Written instruction
Find and return each line containing "from".

════════════════

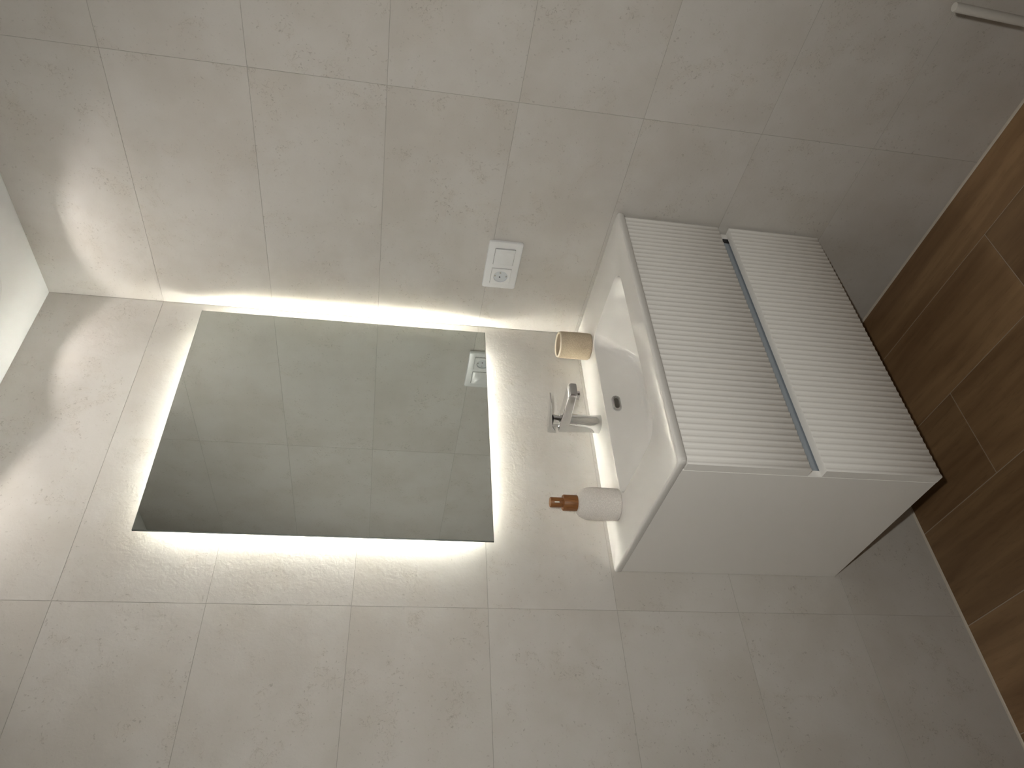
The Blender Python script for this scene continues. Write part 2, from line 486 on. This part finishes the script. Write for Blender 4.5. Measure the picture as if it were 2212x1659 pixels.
# ------------------------------------------------------------------ basin
BX0, BX1, BY, BZ1, BZ0 = -0.8008, -0.0025, -0.4662, 0.8909, 0.8730
bas = tag(empty("washbasin", ((BX0+BX1)/2, -0.2, BZ0)), "glossy white ceramic washbasin slab with rectangular sunken bowl on the cabinet", "washbasin")
off = Vector(bas.location)
NC, NS = 10, 16
def R2(x0, x1, y0, y1, r, z): return [Vector((x, y, z))-off for x, y in rrect(x0, x1, y0, y1, r, NC, NS)]
rings = []
cr = (0.012, 0.004, 0.004, 0.012)
# underside rim -> outer edge -> top deck
yb = -0.0008
rings.append(R2(BX0+0.02, BX1-0.02, BY+0.02, yb-0.02, 0.01, BZ0))
rings.append(R2(BX0+0.003, BX1-0.003, BY+0.003, yb-0.001, cr, BZ0))
rings.append(R2(BX0+0.0005, BX1-0.0005, BY+0.0005, yb, cr, BZ0+0.003))
er = 0.006
for i in range(6):
    a = math.pi/2*i/5
    o_ = er*(1-math.cos(a))
    rings.append(R2(BX0+o_, BX1-o_, BY+o_, yb-o_*0.6, cr, BZ1-er+er*math.sin(a)))
# bowl rim and inside
bx0_, bx1_, by0_, by1_ = -0.673, -0.150, -0.394, -0.129
rr = (0.050, 0.036, 0.036, 0.050)
def bowl(t_in_l, t_in_r, t_in_f, t_in_b, z, r):
    return R2(bx0_+t_in_l, bx1_-t_in_r, by0_+t_in_f, by1_-t_in_b, r, z)
k = 0.0025
rings.append(bowl(-k, -k, -k, -k, BZ1, tuple(x+k for x in rr)))
for i in range(1, 6):
    a = math.radians(84)*i/5
    o_ = k*math.sin(a) - k
    rings.append(bowl(o_, o_, o_, o_, BZ1-k*(1-math.cos(a)), tuple(x-o_ for x in rr)))
DEP = 0.112
# depth share, then inset of left / right / front / back wall: steep sides, the right end slopes in
for f, l, r_, fr_, b_ in ((0.10, 0.002, 0.008, 0.002, 0.0015), (0.35, 0.008, 0.030, 0.006, 0.005), (0.62, 0.015, 0.056, 0.011, 0.009), (0.82, 0.022, 0.078, 0.017, 0.014), (0.92, 0.030, 0.094, 0.025, 0.021), (0.98, 0.044, 0.116, 0.040, 0.034), (1.0, 0.085, 0.170, 0.078, 0.070)):
    rings.append(bowl(l, r_, fr_, b_, BZ1-k-DEP*f, 0.036))
bm = bmesh.new(); loft(bm, rings, False, True)
# bowl shell closed underneath
und = []
for f, ins in ((0.0, -0.012), (0.7, 0.004), (1.0, 0.05)):
    und.append(bowl(ins, ins+0.02*f, ins, ins, BZ0-(DEP-0.0)*f-0.001*(f > 0), 0.04))
loft(bm, [rings[0]]+und, False, True)
bmesh.ops.remove_doubles(bm, verts=bm.verts, dist=1e-6)
obj("basin", bm, M_CERAMIC, bas, smooth=True, sharp=45)
# overflow: chrome oval ring set in the back of the bowl
ov = Vector((-0.385, by1_-0.0062, 0.8585))
def oval(w, h, y, n=40):
    r = h/2; s = w/2-r; pts = []
    for i in range(n):
        a = 2*math.pi*i/n
        pts.append(Vector((math.copysign(s, math.cos(a)) + r*math.cos(a), y, r*math.sin(a))))
    return pts
tilt = Matrix.Rotation(math.radians(-7), 4, 'X')
bm = bmesh.new()
loft(bm, [oval(0.050, 0.024, 0.004), oval(0.050, 0.024, -0.0005), oval(0.047, 0.021, -0.0034), oval(0.038, 0.0135, -0.0036), oval(0.036, 0.0115, -0.0014)])
bm.transform(Matrix.Translation(ov-off) @ tilt)
orr = obj("overflow_ring", bm, M_CHROME, bas, smooth=True, sharp=50); orr["label"] = "small oval chrome overflow ring"
bm = bmesh.new(); loft(bm, [oval(0.0340, 0.0105, -0.0012), oval(0.0340, 0.0105, -0.0016)], True, True); bm.transform(Matrix.Translation(ov-off) @ tilt)
obj("overflow_slot", bm, simple("dim_metal_slot", (0.13, 0.12, 0.10), 0.3, metal=0.5), orr)
# drain cover
obj("drain_cover", lathe([(0.031, 0.0), (0.031, 0.003), (0.028, 0.0048), (0.0, 0.0055)], 40, True, False, c=Vector((-0.40, -0.265, BZ1-k-DEP+0.0004))-off), M_CHROME, bas, smooth=True, sharp=40)

# ------------------------------------------------------------------ faucet
fx = -0.405
fau = tag(empty("basin_faucet", (fx, -0.068, BZ1)), "chrome single-lever mixer tap on the basin between cup and bottle", "faucet")
off = Vector(fau.location)
# body: leaning, tapered oval column (local coordinates, -y towards the room)
def ell(cx, cy, rx, ry, z, n=40, p=2.4, slope=0.0):
    out = []
    for i in range(n):
        a = 2*math.pi*i/n; c, s = math.cos(a), math.sin(a)
        x = cx+rx*math.copysign(abs(c)**(2/p), c); y = cy+ry*math.copysign(abs(s)**(2/p), s)
        out.append((x, y, z+slope*(y-cy)))
    return out
bm = bmesh.new()
loft(bm, [ell(0, 0.0005, 0.0225, 0.0255, 0.0), ell(0, 0.0005, 0.0225, 0.0255, 0.001), ell(0, 0.001, 0.0212, 0.0245, 0.03, p=2.2),
          ell(0, 0.0015, 0.0205, 0.024, 0.06, p=2.6), ell(0, 0.0015, 0.0205, 0.0255, 0.092, p=3.2, slope=-0.05), ell(0, 0.0015, 0.0203, 0.0262, 0.108, p=3.4, slope=-0.09), ell(0, 0.0015, 0.019, 0.025, 0.1105, p=3.4, slope=-0.09)], True, True)
obj("body", bm, M_CHROME, fau, smooth=True, sharp=40)
# spout: rectangular-section bar rising gently outwards (y from -0.01 to -0.135)
def bar(y, zc, hw, hh, r=0.003, tilt=0.0, n=6):
    pts = []
    for cx, cz, a0 in ((hw-r, -hh+r, -90), (hw-r, hh-r, 0), (-hw+r, hh-r, 90), (-hw+r, -hh+r, 180)):
        for i in range(n+1):
            a = math.radians(a0+90*i/n)
            x = cx+r*math.cos(a); z = cz+r*math.sin(a)
            pts.append((x, y+z*math.sin(tilt), zc+z*math.cos(tilt)))
    return pts
bm = bmesh.new()
loft(bm, [bar(0.020, 0.098, 0.0185, 0.0115, 0.004), bar(-0.012, 0.0985, 0.0195, 0.0135, 0.004, 0.10), bar(-0.06, 0.1012, 0.0198, 0.0120, 0.0035, 0.10),
          bar(-0.120, 0.1040, 0.0198, 0.0108, 0.0035, 0.12), bar(-0.133, 0.1030, 0.0194, 0.0098, 0.0035, 0.05), bar(-0.1355, 0.1020, 0.0182, 0.0084, 0.003, 0.0)], True, True)
obj("spout", bm, M_CHROME, fau, smooth=True, sharp=40)
obj("aerator", lathe([(0.0105, -0.009), (0.0115, -0.008), (0.0115, 0.006)], 36, c=(0, -0.112, 0.0915)), M_CHROME, fau, smooth=True, sharp=40)
obj("aerator_mesh", lathe([(0.0085, -0.0094), (0.0085, -0.0088)], 30, c=(0, -0.112, 0.0915)), M_DARK, fau)
# neck cartridge and lever plate
bm = bmesh.new(); loft(bm, [ell(0, -0.003, 0.0165, 0.0185, 0.110, p=2.2), ell(0, -0.003, 0.0165, 0.0185, 0.1125, p=2.2), ell(0, -0.003, 0.0150, 0.017, 0.1135, p=2.2), ell(0, -0.003, 0.0155, 0.0175, 0.1225, p=2.2), ell(0, -0.003, 0.0165, 0.0185, 0.130, p=2.2)], True, True)
obj("cartridge_neck", bm, M_CHROME, fau, smooth=True, sharp=40)
bm = bmesh.new()
loft(bm, [bar(0.0275, 0.1255, 0.0165, 0.0120, 0.0035), bar(0.018, 0.1285, 0.0185, 0.0100, 0.0035), bar(0.000, 0.1345, 0.0190, 0.0055, 0.0030), bar(-0.035, 0.1415, 0.0185, 0.0040, 0.0022), bar(-0.070, 0.1480, 0.0178, 0.0028, 0.0016), bar(-0.096, 0.1530, 0.0168, 0.0014, 0.0009)], True, True)
obj("lever", bm, M_CHROME, fau, smooth=True, sharp=40)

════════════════

Solution to this task
The Blender Python script for this scene continues. Write part 2, from line 486 on. This part finishes the script. Write for Blender 4.5. Measure the picture as if it were 2212x1659 pixels.
# spout: rectangular-section bar rising gently outwards (y from -0.01 to -0.135)